A new Player of the Year (POY) formula is coming to the World Series of Poker (WSOP) and will be used at the 49th annual WSOP which starts on May 29 to July 17.
The WSOP released a statement via their website confirming that they are tweaking the POY formula for 2018 “in response to player feedback.” This year the WSOP will change things up as the new system will be rewarding those who run deep in tournaments, while still rewarding consistency.
Many poker players are happy to see the WSOP take steps to make changes as they were not very happy with how the 2017 WSOP POY ratings turned out.
Chris Ferguson Receiving 2017 POY Award Upsets Players
Controversy regarding the POY system started last year when the WSOP surprisingly introduced its own proprietary formula, scrapping the 2011 formula that took into consideration the field size and buy-in price, and the results of the WSOP Europe. The 2017 formula relied on ROI, rewarding those who cashed more for their buy-ins.
The new formula caught many players off guard, especially two-time POY winner Daniel Negreanu who took the 12th spot on the 2017 list. Negreanu had a great run in 2016 and came in second behind James Obst. Negreanu was one of those players who were not happy with the 2017 POY process and said that $10,000 buy-in tournaments are much more superior that small buy-in events, and POY points should be rewarded based on the superiority of the tournament and the player field.
Chris Ferguson who is still one of the most hated poker pros on the circuit due to his role in the Full Tile Poker scam ended up winning the 2017 POY much to the frustration of thousands of poker players.
John Monnette, who took 5th place at the 2017 POY straight-up called the POY system a flawed system and said that Ferguson was able to bag the POY not by being the best player overall but by manipulating and taking advantage of the system.

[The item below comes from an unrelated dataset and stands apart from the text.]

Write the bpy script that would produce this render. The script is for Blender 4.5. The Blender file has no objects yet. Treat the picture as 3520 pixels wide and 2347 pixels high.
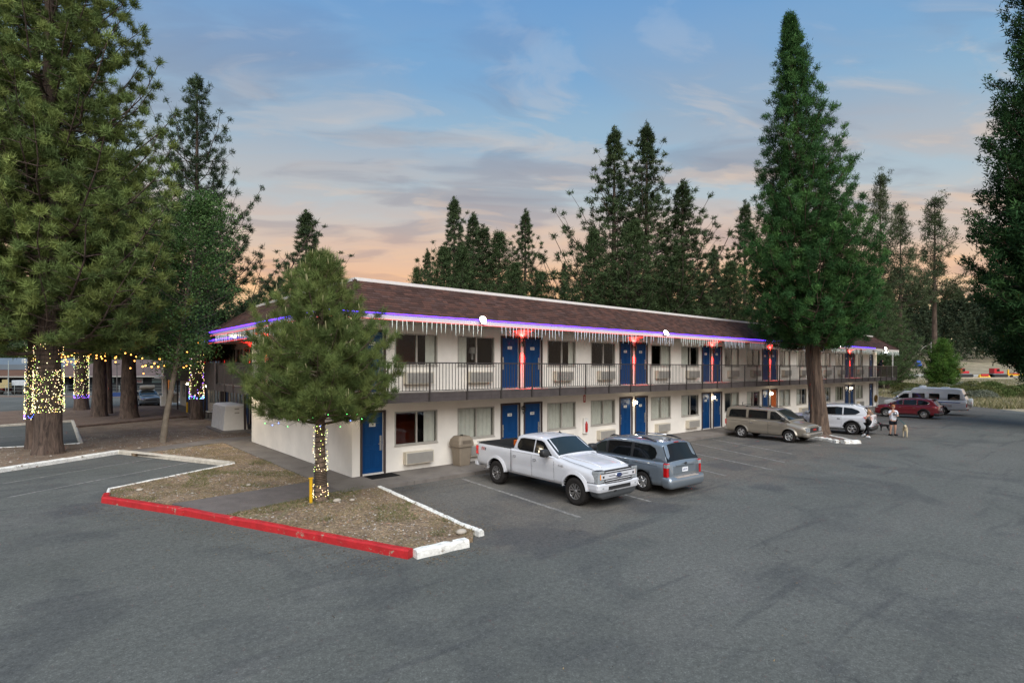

Because of the negative feedback, WSOP has decided to pull back the 2017 POY system and released a revamped version of the 2011 format.
Min-Cash in Large-Field versus Win in Small-Field
The new and updated POY points formula will be more generous towards players who run deep in prestigious tournaments like the $10,000 Main Event, where the player size isn’t as big as smaller min-buy tournaments, but are comparatively harder than all other tournaments.
This time, the POY points formula will have a much bigger ratio for points awarded for a win versus points awarded for a min-cash. In 2017, ratio stood at around 3.25:1 to 8.16:1. This year, ratio will play around 20:1, which means more points for those who win the bracelets.
The WSOP did highlight via its website that the POY winner for 2017 would have remained unchanged even if they used the 2018 formula. That meant they stand by their decision to award Chris Ferguson the POY, who would have still amassed 3,309 points from his 2017 WSOP run.
2018 POY Formula
Those who want to monitor their points this year can keep track using the point calculator on the WSOP website. Like the past years, POY runners will have the entire 2018 WSOP run at the Rio in Las Vegas to rack up points and also the WSOP Europe at King’s Casino in Rozvadov, Czech Republic from Oct 11-Nov 2.
For heads-up and shootout events, players eliminated in the same round will be awarded equal points. Multi-fight events like The Colossus and The Giant, where players can cash more than once, will only award POY points once for each event, and will be awarded only based on the final results positions.
Six events are also excluded from the POY race: $1,000/$10,000 Ladies Event, $1,000 Tag Team NLHE, $565 Casino Employees NLHE, $1,000 Seniors NLHE, Super Seniors NLHE, and the $1 million Big One for One Drop.
Since 2004, only Daniel Negreanu has won the POY twice. The Canadian poke pro was the first POY winner in 2004 and then won the POY in 2013. The richest POY winner was Greg Merson, who won the POY in 2012. He took home a jaw-dropping $9,755,180 for the WSOP series alone, after running a back-to-back win at the $10,000 World Championship NLHE for $ 8,531,853 and the $10,000 NLHE Six Handed for $ 1,136,197.